■ **EXERCISE AIM**
How does the data below read from its first line through the line containing "net('frame_post', [[P(u, v, y)"? Print those lines exactly.

■ **RECORDS FOR THE TASK**
-- BEGIN --
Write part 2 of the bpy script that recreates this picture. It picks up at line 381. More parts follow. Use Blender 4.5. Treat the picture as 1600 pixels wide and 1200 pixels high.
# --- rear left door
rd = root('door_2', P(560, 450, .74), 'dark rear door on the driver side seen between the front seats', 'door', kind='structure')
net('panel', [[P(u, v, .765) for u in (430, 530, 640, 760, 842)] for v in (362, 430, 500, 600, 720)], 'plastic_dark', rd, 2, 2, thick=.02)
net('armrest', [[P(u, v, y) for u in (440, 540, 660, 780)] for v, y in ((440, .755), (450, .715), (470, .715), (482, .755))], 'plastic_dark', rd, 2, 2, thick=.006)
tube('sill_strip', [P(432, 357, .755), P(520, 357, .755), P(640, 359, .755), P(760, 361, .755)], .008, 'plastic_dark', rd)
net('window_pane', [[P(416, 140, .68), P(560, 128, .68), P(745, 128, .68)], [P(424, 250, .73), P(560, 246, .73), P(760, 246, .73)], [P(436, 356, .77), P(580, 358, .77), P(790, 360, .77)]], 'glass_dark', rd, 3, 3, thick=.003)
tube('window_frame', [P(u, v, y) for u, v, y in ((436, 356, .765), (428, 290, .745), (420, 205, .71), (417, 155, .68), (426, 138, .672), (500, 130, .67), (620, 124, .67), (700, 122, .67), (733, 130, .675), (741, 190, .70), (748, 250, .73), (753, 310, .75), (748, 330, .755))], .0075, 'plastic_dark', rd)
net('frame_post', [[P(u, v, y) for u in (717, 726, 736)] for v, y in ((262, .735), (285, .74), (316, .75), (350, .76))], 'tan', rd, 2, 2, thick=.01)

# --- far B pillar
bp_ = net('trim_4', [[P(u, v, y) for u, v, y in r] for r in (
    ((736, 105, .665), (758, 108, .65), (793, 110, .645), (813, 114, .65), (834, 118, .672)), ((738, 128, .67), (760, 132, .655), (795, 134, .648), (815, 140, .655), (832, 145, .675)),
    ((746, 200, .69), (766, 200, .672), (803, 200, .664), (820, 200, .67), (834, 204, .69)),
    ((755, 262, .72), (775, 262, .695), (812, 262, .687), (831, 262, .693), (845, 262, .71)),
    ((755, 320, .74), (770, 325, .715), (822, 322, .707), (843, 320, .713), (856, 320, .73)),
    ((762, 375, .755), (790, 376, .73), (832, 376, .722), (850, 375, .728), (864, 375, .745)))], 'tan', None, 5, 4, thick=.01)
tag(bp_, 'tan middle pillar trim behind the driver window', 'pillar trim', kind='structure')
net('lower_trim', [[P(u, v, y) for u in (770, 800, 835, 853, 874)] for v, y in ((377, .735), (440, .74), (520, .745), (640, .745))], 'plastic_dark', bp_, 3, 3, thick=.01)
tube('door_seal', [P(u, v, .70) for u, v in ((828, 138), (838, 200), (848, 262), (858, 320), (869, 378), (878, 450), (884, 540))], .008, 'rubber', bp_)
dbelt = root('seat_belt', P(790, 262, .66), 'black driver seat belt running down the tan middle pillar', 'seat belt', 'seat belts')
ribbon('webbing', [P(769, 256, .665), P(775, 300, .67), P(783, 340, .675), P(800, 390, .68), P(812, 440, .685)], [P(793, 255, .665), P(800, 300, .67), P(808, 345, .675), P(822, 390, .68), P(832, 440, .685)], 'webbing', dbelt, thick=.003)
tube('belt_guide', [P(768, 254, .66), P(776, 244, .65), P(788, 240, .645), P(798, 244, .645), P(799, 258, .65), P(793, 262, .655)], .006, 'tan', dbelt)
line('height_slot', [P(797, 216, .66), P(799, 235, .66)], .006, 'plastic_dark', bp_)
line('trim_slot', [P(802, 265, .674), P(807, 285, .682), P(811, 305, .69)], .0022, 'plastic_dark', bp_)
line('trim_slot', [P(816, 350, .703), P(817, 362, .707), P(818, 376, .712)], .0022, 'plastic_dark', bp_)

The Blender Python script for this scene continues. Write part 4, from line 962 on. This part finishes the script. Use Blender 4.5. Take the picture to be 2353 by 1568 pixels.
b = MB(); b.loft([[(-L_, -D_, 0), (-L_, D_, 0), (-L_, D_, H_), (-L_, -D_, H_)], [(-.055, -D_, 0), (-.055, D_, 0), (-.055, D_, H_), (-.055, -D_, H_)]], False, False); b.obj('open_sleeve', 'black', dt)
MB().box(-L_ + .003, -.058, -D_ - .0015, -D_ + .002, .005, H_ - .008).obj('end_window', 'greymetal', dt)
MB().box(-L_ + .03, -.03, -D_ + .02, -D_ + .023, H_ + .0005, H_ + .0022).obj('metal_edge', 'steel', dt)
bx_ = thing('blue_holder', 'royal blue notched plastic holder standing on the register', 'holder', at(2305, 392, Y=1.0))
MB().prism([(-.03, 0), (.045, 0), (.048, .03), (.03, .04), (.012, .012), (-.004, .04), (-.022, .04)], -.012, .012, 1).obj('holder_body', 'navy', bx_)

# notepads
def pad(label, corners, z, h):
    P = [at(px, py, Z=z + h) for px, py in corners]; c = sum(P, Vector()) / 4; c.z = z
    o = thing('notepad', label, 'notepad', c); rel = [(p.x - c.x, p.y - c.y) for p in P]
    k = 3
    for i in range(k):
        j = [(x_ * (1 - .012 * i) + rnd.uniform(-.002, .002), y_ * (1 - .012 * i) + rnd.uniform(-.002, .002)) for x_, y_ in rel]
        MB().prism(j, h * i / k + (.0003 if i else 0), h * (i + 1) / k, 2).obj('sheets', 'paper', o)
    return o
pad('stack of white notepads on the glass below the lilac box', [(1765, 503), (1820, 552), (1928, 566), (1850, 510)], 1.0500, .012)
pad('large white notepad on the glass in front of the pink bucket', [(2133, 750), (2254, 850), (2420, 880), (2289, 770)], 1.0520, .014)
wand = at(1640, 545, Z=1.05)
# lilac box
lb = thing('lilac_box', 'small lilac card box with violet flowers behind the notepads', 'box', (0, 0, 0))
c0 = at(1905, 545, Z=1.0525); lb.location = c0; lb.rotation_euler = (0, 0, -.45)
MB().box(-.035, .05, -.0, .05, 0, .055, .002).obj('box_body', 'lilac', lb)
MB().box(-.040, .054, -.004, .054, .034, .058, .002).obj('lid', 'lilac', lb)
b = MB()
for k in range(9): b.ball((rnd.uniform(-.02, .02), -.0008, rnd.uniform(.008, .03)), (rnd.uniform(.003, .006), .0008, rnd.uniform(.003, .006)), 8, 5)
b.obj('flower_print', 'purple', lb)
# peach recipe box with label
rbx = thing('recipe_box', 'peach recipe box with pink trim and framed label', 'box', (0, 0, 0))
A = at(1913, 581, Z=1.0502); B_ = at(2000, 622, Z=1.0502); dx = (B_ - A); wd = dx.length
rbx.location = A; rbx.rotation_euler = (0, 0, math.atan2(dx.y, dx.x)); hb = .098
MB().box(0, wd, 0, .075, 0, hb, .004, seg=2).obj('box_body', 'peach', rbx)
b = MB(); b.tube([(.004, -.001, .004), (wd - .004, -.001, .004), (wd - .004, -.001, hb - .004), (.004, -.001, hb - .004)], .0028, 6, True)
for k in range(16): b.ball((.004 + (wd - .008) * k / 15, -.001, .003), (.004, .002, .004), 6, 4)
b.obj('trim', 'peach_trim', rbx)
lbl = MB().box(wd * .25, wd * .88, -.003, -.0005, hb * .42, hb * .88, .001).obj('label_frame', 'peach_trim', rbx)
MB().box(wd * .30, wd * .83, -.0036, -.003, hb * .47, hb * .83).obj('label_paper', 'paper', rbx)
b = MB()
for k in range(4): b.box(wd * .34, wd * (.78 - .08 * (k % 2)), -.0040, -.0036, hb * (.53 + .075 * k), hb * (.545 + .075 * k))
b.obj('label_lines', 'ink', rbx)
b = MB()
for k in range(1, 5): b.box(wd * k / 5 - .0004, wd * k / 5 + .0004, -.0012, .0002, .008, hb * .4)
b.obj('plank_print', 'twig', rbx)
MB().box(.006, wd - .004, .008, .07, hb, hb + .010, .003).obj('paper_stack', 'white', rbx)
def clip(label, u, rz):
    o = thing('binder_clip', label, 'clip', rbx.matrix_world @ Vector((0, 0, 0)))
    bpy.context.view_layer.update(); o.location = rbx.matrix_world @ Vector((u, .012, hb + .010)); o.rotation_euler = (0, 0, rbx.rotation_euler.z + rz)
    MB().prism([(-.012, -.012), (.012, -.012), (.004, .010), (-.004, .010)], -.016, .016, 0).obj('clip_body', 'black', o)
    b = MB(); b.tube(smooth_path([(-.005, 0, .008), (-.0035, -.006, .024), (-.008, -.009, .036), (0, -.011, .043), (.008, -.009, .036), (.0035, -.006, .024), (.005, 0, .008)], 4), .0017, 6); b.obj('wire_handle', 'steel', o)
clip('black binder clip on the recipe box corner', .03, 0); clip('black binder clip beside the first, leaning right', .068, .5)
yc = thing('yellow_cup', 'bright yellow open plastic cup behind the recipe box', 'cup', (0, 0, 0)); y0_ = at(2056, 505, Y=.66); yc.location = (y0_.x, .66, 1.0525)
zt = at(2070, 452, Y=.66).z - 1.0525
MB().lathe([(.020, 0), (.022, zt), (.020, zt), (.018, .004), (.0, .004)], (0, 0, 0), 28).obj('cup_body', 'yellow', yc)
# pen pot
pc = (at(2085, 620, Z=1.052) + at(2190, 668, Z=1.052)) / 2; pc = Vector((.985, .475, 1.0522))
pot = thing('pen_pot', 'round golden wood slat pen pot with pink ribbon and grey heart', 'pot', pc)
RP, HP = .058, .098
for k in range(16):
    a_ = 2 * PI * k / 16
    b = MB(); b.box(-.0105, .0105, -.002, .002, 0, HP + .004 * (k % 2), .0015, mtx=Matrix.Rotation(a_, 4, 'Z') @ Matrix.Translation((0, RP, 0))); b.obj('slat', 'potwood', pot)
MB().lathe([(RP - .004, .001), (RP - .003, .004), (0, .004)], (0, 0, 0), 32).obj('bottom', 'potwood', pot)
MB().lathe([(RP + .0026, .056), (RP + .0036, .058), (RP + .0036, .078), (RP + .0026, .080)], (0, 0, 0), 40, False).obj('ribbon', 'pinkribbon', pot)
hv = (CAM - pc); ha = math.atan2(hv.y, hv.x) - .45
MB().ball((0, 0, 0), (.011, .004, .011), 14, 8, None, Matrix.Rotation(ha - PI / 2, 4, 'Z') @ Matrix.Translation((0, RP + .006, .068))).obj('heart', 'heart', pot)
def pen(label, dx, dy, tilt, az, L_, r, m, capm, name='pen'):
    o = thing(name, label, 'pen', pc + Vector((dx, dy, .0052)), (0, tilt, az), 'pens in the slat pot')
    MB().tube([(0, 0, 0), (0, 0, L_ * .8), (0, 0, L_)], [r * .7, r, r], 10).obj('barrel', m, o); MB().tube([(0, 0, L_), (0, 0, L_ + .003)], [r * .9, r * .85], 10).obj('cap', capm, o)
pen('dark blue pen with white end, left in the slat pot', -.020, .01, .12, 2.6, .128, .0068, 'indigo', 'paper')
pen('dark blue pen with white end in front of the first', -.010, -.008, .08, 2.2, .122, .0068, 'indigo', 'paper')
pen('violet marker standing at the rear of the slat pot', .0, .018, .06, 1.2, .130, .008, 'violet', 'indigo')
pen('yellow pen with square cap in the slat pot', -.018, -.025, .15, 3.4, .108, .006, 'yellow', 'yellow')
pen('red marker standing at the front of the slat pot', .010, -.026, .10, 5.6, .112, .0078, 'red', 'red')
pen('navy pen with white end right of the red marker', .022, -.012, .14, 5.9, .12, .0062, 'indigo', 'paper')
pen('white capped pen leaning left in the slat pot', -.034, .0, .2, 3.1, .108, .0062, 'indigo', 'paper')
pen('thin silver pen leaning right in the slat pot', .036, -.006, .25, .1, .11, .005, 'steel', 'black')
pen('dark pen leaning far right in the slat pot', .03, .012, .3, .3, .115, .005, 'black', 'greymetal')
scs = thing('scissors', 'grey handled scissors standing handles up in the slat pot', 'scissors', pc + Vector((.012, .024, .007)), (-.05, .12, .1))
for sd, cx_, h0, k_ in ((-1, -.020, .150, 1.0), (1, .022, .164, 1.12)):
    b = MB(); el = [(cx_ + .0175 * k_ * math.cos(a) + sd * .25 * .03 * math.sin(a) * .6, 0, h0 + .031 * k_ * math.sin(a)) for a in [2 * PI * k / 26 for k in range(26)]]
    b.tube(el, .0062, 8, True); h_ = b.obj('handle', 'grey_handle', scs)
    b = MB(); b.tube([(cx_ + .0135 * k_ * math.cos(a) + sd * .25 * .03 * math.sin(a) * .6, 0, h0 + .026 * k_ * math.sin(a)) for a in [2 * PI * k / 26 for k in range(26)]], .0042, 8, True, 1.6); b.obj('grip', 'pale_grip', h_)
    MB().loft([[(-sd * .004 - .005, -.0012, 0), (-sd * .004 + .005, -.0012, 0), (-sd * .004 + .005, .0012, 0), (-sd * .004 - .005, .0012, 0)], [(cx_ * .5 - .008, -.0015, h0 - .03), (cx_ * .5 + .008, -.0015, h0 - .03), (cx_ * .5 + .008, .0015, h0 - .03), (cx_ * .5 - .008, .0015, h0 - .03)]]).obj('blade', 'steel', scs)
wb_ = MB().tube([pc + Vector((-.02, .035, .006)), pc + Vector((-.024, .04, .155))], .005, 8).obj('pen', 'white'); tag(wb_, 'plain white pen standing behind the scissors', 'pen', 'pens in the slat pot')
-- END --
■ **EXERCISE RESULT**
Write part 2 of the bpy script that recreates this picture. It picks up at line 381. More parts follow. Use Blender 4.5. Treat the picture as 1600 pixels wide and 1200 pixels high.
# --- rear left door
rd = root('door_2', P(560, 450, .74), 'dark rear door on the driver side seen between the front seats', 'door', kind='structure')
net('panel', [[P(u, v, .765) for u in (430, 530, 640, 760, 842)] for v in (362, 430, 500, 600, 720)], 'plastic_dark', rd, 2, 2, thick=.02)
net('armrest', [[P(u, v, y) for u in (440, 540, 660, 780)] for v, y in ((440, .755), (450, .715), (470, .715), (482, .755))], 'plastic_dark', rd, 2, 2, thick=.006)
tube('sill_strip', [P(432, 357, .755), P(520, 357, .755), P(640, 359, .755), P(760, 361, .755)], .008, 'plastic_dark', rd)
net('window_pane', [[P(416, 140, .68), P(560, 128, .68), P(745, 128, .68)], [P(424, 250, .73), P(560, 246, .73), P(760, 246, .73)], [P(436, 356, .77), P(580, 358, .77), P(790, 360, .77)]], 'glass_dark', rd, 3, 3, thick=.003)
tube('window_frame', [P(u, v, y) for u, v, y in ((436, 356, .765), (428, 290, .745), (420, 205, .71), (417, 155, .68), (426, 138, .672), (500, 130, .67), (620, 124, .67), (700, 122, .67), (733, 130, .675), (741, 190, .70), (748, 250, .73), (753, 310, .75), (748, 330, .755))], .0075, 'plastic_dark', rd)
net('frame_post', [[P(u, v, y) for u in (717, 726, 736)] for v, y in ((262, .735), (285, .74), (316, .75), (350, .76))], 'tan', rd, 2, 2, thick=.01)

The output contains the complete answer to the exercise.